Barry Lyndon (1975): Kubrick’s Masterpiece, Critical Status–Then and Now (Movie Criticism, Subjective, Arbitrary, Contingent)

Critical Response:

Barry Lyndon divided the New York critics, ten of whom, led by Time‘s Richard Schickel and The New York Times‘s Vincent Canby, wrote favorably of it, with eight writing unfavorably.

Perils of Pauline

The opening of any new Stanley Kubrick film had become an occasion for the New Yorker’s Pauline Kael to dread–and upon seeing it, to dismiss.

In the wake of 2001 and A Clockwork Orange, Kubrick had been all but deified by the mainstream media.

The combination of his reputation as one of filmland’s true intellectuals and his attention-getting ways of making movies had many critics and reporters poised to salute his every effort as a Great Cultural Landmark.

Barry Lyndon is based on Thackeray’s novel about a penniless Irish rogue who rises to dizzying wealth and social position in the mid-eighteenth century. Kubrick’s film moved at a perfect adagio tempo that was nevertheless surprisingly novel and hardly ever dull.
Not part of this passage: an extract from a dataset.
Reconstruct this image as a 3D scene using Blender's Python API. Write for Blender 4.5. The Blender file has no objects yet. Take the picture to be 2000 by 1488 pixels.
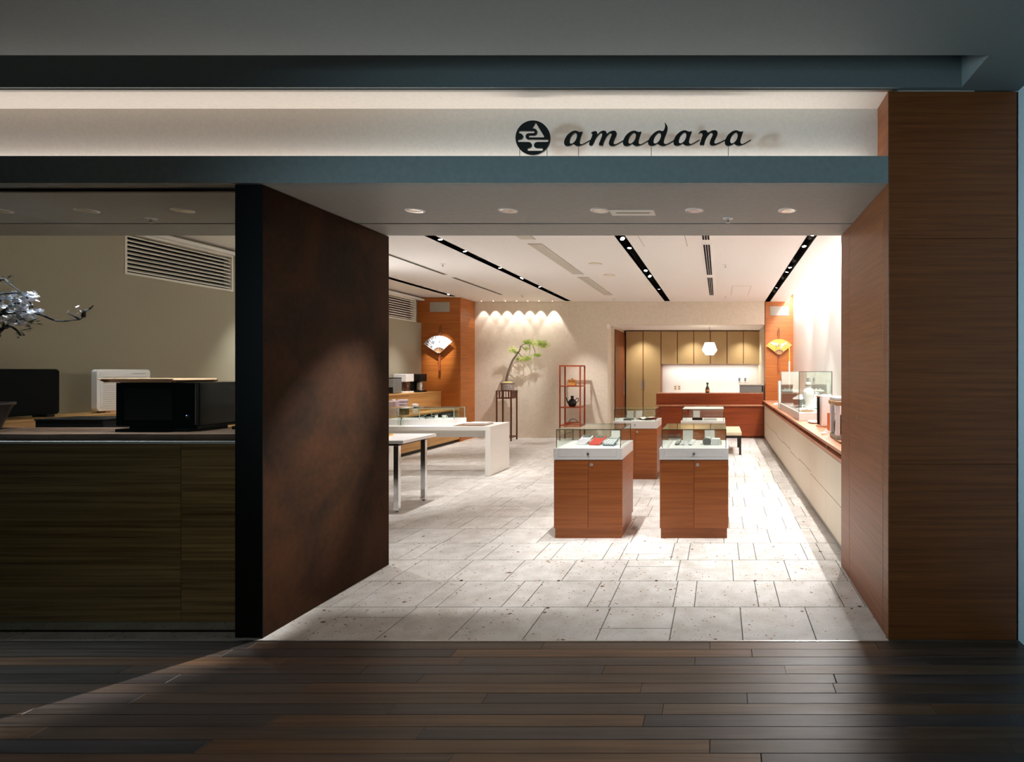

Kael barley acknowledged the film’s visually arresting quality and found its first segments mesmerizing. She thought the novel had probably intrigued Kubrick because of its “externalized approach,” which he had devised a way of matching in stately pictorial terms. But she felt that he had missed Thackeray’s lighthearted, satirical tone. For her, the movie wore out its welcome fairly soon. “As it becomes apparent that we are to sit and admire the lingering tableaux,” she wrote, “we feel trapped. It’s not merely that Kubrick isn’t releasing the actors’ energies or the story’s exuberance but that he’s deliberately holding the energy level down.”

She couldn’t help jabbing Kubrick in a rather personal way when she wrote of her disappointment in seeing the picture’s “slack-faced and phlegmatic” star, Ryan O’Neal, “his face straining with the effort to be what the Master wants—and all that Kubrick wants is to use him as a puppet.”

Every frame of it was a reflection of the director’s self-importance. “Kubrick isn’t taking pictures in order to make movies, he’s making movies in order to take pictures,” she wrote.

She also expressed her desire that Kubrick “would come home to this country to make movies again, working fast on modern subjects” such as his early, expert noir thriller The Killing.

There was further divisiveness at that year’s voting for the New York Film Critics Circle Awards, which Rex Reed reported in his column in the Daily News.

“I think it is important to remind everyone that Barry Lyndon was the head-on favorite of many of the voters,” he complained, “losing out in the third ballot only because the absentee critics lost their rights to proxies. I was voting for Barry Lyndon all the way.”

Rex Reed, like many others, was incensed that Nashville took the Best Picture prize both from the NYFCC and the National Society of Film Critics.